_GOAL_.
Among the lines below, list those containing the string "from".

____ RAW DATA

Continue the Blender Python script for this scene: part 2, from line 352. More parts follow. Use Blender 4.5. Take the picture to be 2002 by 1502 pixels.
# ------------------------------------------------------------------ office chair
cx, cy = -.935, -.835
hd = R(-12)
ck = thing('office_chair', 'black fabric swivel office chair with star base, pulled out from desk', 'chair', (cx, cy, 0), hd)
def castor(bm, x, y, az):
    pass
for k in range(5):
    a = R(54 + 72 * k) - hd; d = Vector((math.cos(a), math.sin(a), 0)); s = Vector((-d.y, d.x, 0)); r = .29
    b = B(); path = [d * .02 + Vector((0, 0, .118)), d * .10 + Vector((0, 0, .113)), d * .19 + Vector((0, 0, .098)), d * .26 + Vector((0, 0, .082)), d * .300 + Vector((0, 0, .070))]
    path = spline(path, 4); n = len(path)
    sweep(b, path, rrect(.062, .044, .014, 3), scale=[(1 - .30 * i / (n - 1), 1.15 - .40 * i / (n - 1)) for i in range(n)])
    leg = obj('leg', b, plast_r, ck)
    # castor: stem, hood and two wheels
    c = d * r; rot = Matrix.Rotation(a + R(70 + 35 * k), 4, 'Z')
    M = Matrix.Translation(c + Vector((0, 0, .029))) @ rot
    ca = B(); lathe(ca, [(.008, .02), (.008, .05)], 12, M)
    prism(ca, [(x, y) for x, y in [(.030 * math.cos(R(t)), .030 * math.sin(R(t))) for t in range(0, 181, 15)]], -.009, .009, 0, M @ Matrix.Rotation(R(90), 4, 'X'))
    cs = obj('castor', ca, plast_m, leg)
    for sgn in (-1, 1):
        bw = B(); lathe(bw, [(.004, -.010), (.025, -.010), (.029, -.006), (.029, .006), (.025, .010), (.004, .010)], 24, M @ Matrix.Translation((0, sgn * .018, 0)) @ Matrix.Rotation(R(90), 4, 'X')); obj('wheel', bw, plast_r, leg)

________

_EXERCISE OUTPUT_.
Continue the Blender Python script for this scene: part 2, from line 352. More parts follow. Use Blender 4.5. Take the picture to be 2002 by 1502 pixels.
ck = thing('office_chair', 'black fabric swivel office chair with star base, pulled out from desk', 'chair', (cx, cy, 0), hd)